Deleting old sstables after ttl change

Installation details
#ScyllaDB version: 5.2.19 (the update is planned after OS update )
#Cluster size: 9 nodes
os (RHEL/CentOS/Ubuntu/AWS AMI): CentOS 8 (mostly)

So I added a ttl for a table(TWCS) and want to manually delete old data that was saved without any ttl. I’ve seen recommendations about writing all not expired data into new table but I really don’t want to do that since my ttl is big and most of the data is not yet expired - I would end up using x2 disk during this migration (i think ?)

I was thinking about locating sstables that are fully expired (but don’t have ttl) with sstablemetadata and deleting them on disk. Is this possible ? The way twcs is described it shpud not be a problem.
Data outside of ttl is rarely read and I dont care if a few read request in old time windows will fail but I plan to disable read repairs during this cleanup.
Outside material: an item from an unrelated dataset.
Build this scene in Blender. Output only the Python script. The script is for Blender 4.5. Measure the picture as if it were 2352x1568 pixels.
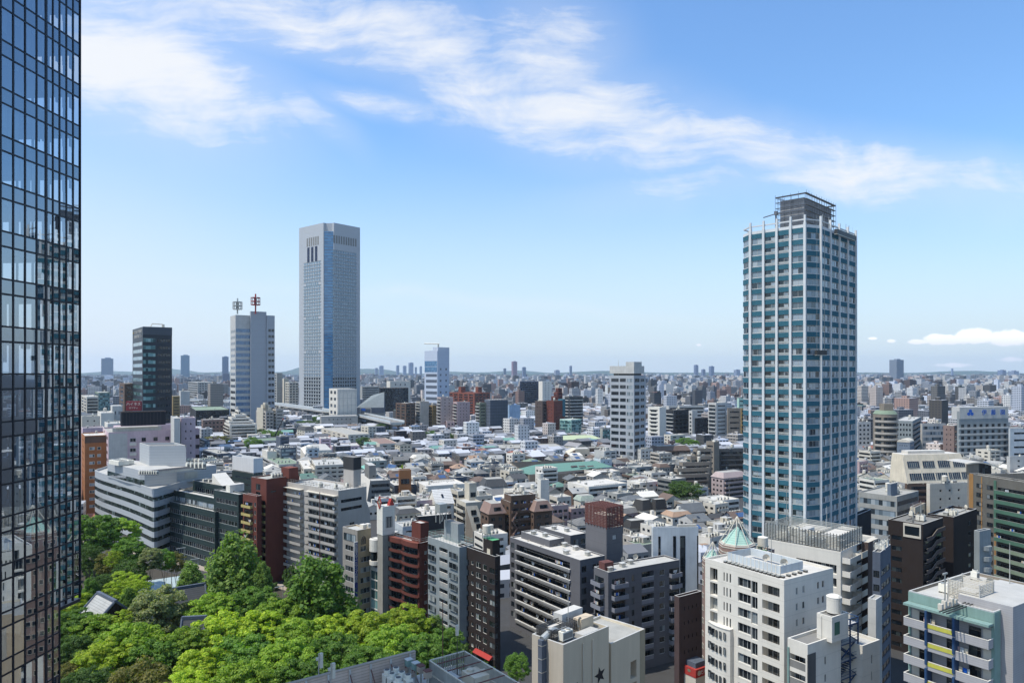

Don’t know if I should remove a node from cluster during this cleanup anyway ?

I was reminded that read repair can not be completely disabled ( read_repair_chance only controlls probobalistic repairs) so I guess if there are any reads with CL!=ONE deleted sstable can be partially revived by read repairs

So that is a problem

Maybe this really is not very safe )

If some one known of any other problems , please comment

Deleting sstables on the disk will work, but as you noted, if any of this data is read while this is in progress, read repair will be a nuisance and indeed there is no way to disable it.

TWCS organizes data into windows, so sstables will have a narrow timestamps range, which – as you noted – is possible to identify with sstablemetata or scylla sstable dump-statistics.
Note that you have to take the node offline (stop it) while deleting the sstables. You can do the identification of the sstables-to-delete while the node is running. Then you can do a quick rolling restart and delete sstable round.

To work around the read repair problem, you can also delete the expired data with a DELETE. I don’t know how feasible this is, i.e. how easy it is to identify the keys that are expired.

Make sure you create a backup before you do this, in case something goes wrong.